Y un día somos invitados a la casa de José. Pero José no estaba. Nos había dejado las indicaciones para que podamos habitar su casa sin problemas: la contraseña del candado para abrir el portón, el escondite de la llave en el jardín, la contraseña para que nadie más que nosotros entrara a la casa de José.
Ya habíamos estado en la casa de José, que en realidad no es la casa de José en terminos legales, porque él la alquila. Pero rápidamente nos dimos cuenta de que alquile o no, siempre que uno visite la casa de José se encontrará en la casa de José, de la misma manera que ciertas personas le impregnan a la ropa un olor especial y le ponen a la comida un sabor particular. No se trata de la personalidad, esa hiedra que crece en torno a uno hasta asfixiarnos, sino algo parecido a la esencia: ahí queda la casa de José.
Las indicaciones son claras: pueden usar todo, incluso mi cama que está aún con las sábanas sucias. O pueden usar la cama que está en el entrepiso. Hagan lo que quieran. En la heladera hay comida. Escuchen los vinilos. Parensé a ver el atardecer sobre la galería. Comansé mi comida y usen las bicicletas, no dejen nada sin tocar, nada sin revisar. No es necesario que repongan nada. A diferencia de otras personas que te dicen que no hagas esto o aquello, que no uses esto o aquello, para José ser un anfrition es darlo todo, esté él o no.
Caminamos por la casa de José como si José estuviera. La casa de José es hermosa porque no está en ningún lado, no está sujeta a una normativa inmobiliaria. Y no envidio nada, porque me da alegría lo que José me dá. Puedo ver el placar con la puerta de vidrio donde se cuelgan unas camisas floridas, unas camperas usadas: todo me gusta porque no es mío y porque nunca lo va a ser.

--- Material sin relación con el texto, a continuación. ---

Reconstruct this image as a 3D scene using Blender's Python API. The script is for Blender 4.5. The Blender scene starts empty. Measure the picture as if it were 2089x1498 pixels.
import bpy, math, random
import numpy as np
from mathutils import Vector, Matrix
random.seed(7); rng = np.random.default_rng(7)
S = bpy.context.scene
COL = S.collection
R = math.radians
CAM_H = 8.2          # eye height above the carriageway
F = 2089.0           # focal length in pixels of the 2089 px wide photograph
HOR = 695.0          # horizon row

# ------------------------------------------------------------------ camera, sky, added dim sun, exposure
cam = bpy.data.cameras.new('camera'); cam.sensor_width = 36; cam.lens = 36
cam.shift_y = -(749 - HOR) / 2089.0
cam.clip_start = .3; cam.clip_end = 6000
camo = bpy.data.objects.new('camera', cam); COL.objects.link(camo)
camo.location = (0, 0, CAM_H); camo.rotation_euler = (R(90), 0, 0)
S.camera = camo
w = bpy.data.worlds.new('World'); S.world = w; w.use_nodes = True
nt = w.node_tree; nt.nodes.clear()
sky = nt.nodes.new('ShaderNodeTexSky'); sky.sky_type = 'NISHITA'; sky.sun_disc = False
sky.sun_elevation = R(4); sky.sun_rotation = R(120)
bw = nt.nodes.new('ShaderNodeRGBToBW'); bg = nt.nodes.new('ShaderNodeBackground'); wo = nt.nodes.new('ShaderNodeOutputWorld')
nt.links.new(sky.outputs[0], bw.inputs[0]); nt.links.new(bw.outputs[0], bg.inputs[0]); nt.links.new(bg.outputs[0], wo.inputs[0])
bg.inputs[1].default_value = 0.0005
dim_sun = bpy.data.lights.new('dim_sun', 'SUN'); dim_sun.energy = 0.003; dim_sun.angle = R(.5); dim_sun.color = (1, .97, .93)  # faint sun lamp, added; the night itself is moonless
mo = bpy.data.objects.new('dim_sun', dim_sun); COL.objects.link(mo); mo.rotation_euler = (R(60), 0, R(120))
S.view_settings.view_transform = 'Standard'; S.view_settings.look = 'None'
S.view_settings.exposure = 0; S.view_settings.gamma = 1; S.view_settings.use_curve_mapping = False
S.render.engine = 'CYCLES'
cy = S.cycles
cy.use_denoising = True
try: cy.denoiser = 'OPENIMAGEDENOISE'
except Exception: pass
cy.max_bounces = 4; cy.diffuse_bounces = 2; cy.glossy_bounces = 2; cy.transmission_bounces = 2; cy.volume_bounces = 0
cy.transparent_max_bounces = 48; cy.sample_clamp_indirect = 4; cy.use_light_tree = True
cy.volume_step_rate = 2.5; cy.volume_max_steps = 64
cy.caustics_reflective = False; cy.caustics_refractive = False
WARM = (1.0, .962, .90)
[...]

En su libro Cripsis, Germán Carrasco cuenta la experiencia de vivir en una casa que no es la casa de José. El poema se llama Una casa ajena: “Una casa ajena es como una montaña./Nos cuidamos de no dejar rastro,/de tirar las cenizas y limpiar con papel higiénico/ la taza de water como si una divinidad/ fuera a ocuparla tras nosotros./Hablar poco para que no se caiga nada./Esperar a que coman primero los demás./Racionar la palabra. Hacerse invisible./ Pasar con cuidado cerca de un objeto que luce caro/ o que parece portar historias o recuerdos:/se podría caer como una roca volcánica/ sobre el que viene tras nosotros y noquearlo”.
Los gnósticos tenían esa perpetua sensación de no estar en casa. No podían creer que este mundo fuera todo lo que había para dar. Desde que nací hasta los dieciocho años viví en una casa que mis padres alquilaban. Era inmensa y vieja, repleta de recovecos. Mi padre nació en esa casa y yo también. La gente entraba por la ventana y siempre había olor a comida y la lluvia pegaba en los patios inmensos. Aprendí en ella a distinguir el paso de las estaciones. La casa me daba alegría y temor. Porque cualquiera podía irrumpir desde los techos hacia el patio y la puerta de calle –pesada, lenta– no tenía llave.
Durante las noches de calor, sacábamos los colchones al patio para dormir y mi mamá me decía señalando el cielo estrellado: allá va, allá va, qué, le decía yo: un satélite en el cielo.
Recuerdo el día que nos mudamos con todas las cosas que habíamos acumulado, los residuos de una larga saga familiar. No quería sacar una foto. Quería tener experiencia. Recorrí la casa vacía con el camión de mudanza palpitando en la puerta y la ausculté con mi emoción. Lo que para mis viejos era un logro –habían conseguido finalmente hacerse propietarios en otro lado– para mí era una pérdida irreparable. En esa casa habíamos sido nómades, ahora estábamos condenados a la repetición.